Where an AI agent fits on top
Here's the quiet payoff of doing the above well: a clean, current knowledge base isn't just a self-service site — it's the fuel for AI deflection. When customers won't read the article (and many won't), an AI agent can read it for them, pull the exact answer from your content, and resolve the ticket conversationally — drawing on the same articles you just wrote.
That's the layer Macha adds on top of Zendesk — it's not a help desk and not a Zendesk replacement, it runs on your existing setup. You point it at the knowledge base you built here, and it answers from that content, escalating anything it can't confidently handle to a human with context attached. The honest caveat: it's only as good as the KB behind it, which is the whole reason to get Steps 5–7 right first. On cost, Macha bills per AI action — any automated step it takes, like drafting or sending a reply — not per closed ticket, because most automation isn't a clean "resolution," it's work done along the way. If you want to see it run on your own articles, you can 7-day free trial, no credit card required.
Frequently asked questions
How do I create a knowledge base in Zendesk? Enable Guide (account owner: Zendesk Products icon → Guide → Get started), which opens your Help Center in private setup mode. Then plan a Category → Section → Article structure, create a category and sections via Add in the top menu bar, write articles in the editor, set each article's viewing permissions, theme the site, and click Activate in Knowledge admin → Settings to go live.
What's the difference between Guide, the knowledge base, and the Help Center? Guide is the product — the back-office system where you write and manage content. The knowledge base is the content (categories, sections, articles). The Help Center is the customer-facing website that displays it. See Zendesk Guide explained and the Help Center explained for the full breakdown.
How is a Zendesk knowledge base structured? Three levels: Categories contain Sections, and Sections contain Articles. Sections can nest up to five levels deep (max 200 per parent), but two levels is plenty for most teams. With only one category, Zendesk hides it and shows just its sections.
How do I control who can see an article? Each article has viewing permissions: Visible to everyone (public, no sign-in) or Only visible to selected user segments (e.g. Signed-in users; up to 10 segments). Set this per article before publishing — it's how you keep internal content out of public view.
Do I have to make my knowledge base public right away? No. Guide opens in setup mode, visible only to your team, so you can build and theme it privately. It goes public only when a Support admin clicks Activate in Knowledge admin → Settings → Help center settings.

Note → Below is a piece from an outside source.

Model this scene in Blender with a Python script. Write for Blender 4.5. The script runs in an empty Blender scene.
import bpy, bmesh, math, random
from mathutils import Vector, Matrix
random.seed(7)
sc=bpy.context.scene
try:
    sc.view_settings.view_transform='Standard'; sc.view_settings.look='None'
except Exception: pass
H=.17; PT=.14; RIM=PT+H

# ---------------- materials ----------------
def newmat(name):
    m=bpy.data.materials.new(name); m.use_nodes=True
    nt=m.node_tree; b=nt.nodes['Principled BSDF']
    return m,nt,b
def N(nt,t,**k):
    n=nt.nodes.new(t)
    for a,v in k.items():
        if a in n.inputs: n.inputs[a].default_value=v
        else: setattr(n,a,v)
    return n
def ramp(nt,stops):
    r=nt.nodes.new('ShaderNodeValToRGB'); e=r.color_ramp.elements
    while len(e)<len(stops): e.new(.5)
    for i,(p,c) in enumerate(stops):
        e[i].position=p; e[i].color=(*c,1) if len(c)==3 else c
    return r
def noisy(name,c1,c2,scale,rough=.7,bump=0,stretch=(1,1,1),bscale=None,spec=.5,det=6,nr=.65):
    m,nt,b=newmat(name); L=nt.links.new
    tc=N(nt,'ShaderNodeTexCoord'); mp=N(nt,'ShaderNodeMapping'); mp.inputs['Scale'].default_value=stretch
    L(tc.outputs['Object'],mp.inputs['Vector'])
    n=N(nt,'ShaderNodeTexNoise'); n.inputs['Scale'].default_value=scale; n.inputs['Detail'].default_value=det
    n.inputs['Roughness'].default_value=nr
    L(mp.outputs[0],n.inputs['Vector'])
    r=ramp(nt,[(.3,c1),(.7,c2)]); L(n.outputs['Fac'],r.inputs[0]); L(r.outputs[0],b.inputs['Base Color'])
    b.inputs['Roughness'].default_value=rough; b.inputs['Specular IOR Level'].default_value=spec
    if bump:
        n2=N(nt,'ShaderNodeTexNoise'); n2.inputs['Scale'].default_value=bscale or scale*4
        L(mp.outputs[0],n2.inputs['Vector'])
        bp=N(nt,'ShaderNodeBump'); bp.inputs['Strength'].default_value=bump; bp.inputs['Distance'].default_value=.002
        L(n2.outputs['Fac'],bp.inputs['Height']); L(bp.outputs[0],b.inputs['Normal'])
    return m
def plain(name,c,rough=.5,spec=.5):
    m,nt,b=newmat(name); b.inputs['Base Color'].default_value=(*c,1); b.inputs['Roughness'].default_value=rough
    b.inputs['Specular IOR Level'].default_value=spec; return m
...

How many articles do I need to launch? Enough to cover your most common questions — ship your top 10–15 ticket-driven answers and go live, then expand from real search and ticket demand. A near-empty KB deflects almost nothing.
The bottom line
Building a Zendesk knowledge base is a clear sequence: enable Guide, plan a Category → Section → Article structure, create your categories and sections via Add, write single-purpose articles, set each one's viewing permissions, theme the Help Center and confirm search is on, then Activate to go live. The build is the easy part — the value comes from seeding articles from your real top tickets, keeping them current, and giving the whole thing an owner. Do that, and you've not only built a self-service site, you've built the foundation an AI agent can resolve tickets from. For the concepts behind it all, start with what Zendesk Guide is.
Build flow verified against Zendesk's official documentation, June 2026. Zendesk updates its product periodically — confirm labels in your own account before relying on them.